Once we got partway up the shield at 4,000′ elevation, we could look back into the valley through crystal-clear skies at the patchwork of volcanic terrain, beautiful pastures and Weed, Lake Shastina and Yreka below. It is really gorgeous here although it is still unseasonably cold at night. There is a bird that lives in the tree outside our trailer with an early rising habit. It starts merrily singing at around 4:45 in the morning, right at first light. It is okay, though. After I identified the culprit, I seemed to have acknowledged and then promptly ignored the gleeful chirping and went right back to sleep.

To see pix, click the link. https://photos.app.goo.gl/7qrbeESdVXetmbsp9

May 19 Corning to Yreka

Today we awoke to miserable hard rain and intermittent hail. Our scrutiny of the Weather Underground website on our phones indicated the rain might quit a bit later in the morning and made it simple for us to take it easy with our coffee and Irish Cream while we waited out the downpours. However, by about 0930 we were getting antsy and started our rigamarole for departure. Peggy was smart enough to accomplish her chores in the dry inside the Invader but I was obliged to go out into the rain and mud to disconnect our cable TV (which was shaky at this park) and retract the stabilizers. The very spot where we were forced to connect the truck to the trailer was awash in pools of water that wouldn’t drain due to creative grading of massive potholes by the park operators.

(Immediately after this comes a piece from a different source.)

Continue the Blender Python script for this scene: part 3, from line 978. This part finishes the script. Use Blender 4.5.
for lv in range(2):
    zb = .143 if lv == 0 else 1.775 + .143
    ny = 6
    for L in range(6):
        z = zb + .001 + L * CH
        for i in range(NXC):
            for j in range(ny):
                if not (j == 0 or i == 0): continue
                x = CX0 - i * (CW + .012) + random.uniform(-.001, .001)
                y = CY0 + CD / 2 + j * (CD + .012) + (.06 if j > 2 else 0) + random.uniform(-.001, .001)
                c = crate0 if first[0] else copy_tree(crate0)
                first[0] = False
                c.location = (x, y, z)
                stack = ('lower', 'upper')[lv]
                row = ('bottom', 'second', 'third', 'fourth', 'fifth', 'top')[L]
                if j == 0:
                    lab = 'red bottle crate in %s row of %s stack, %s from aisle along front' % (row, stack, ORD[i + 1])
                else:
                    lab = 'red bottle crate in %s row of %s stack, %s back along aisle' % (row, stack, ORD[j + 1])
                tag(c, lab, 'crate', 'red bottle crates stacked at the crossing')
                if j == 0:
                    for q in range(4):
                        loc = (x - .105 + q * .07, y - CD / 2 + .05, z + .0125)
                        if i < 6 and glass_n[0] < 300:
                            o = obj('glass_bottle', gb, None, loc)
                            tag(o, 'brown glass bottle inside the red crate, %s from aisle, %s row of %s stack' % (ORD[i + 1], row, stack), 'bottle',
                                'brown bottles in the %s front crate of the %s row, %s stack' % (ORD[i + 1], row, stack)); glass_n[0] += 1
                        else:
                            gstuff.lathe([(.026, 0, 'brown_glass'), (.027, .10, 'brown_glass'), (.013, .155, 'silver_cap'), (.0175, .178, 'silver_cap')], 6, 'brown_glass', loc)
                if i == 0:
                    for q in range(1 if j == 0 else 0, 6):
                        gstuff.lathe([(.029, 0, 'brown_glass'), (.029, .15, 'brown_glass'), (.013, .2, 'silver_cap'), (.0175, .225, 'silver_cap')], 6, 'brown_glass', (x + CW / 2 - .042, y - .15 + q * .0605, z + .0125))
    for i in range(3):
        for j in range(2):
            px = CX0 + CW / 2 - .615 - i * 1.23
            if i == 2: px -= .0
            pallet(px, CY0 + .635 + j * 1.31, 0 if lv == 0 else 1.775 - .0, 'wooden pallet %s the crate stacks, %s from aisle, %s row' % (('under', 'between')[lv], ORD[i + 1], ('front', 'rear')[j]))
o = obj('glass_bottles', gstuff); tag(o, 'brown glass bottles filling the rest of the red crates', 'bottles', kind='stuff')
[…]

We finally got hooked up and tried to leave but, due to the miniscule RV spaces provided by the park, we had to ask one of the other tenants to move his car which he was only able to park in the road in front of his trailer. We eventually made it the exit for the park and turned west for a short drive to Interstate 5. Soon we were on our way north. We passed through Red Bluff and Redding where we noted the Siskiyou Range ahead of us was covered with a blanket of snow – in late May.

Fortunately, I-5 climbed toward the snow but never got into it although we did have some rain along the way. Rain or not, it is a beautiful drive along this interstate highway which skirts the Sacramento River. We blasted over the Lake Shasta Bridge, continued through Dunsmuir and Weed and, after some 160 miles, pulled into the Waiiaka RV Park across the interstate from the town of Yreka.

We have been here before. It is a very nice park with ample pull-thru spaces, full hookups and cable TV which is fortunate because it is situated in a grove of hardwood trees that offer ample shade but no satellite reception. It is also very quiet at night and it is across the street from the county fairgrounds where they have stock car races on Friday and Saturday night. There are lots of birds, some that are earlier risers than us.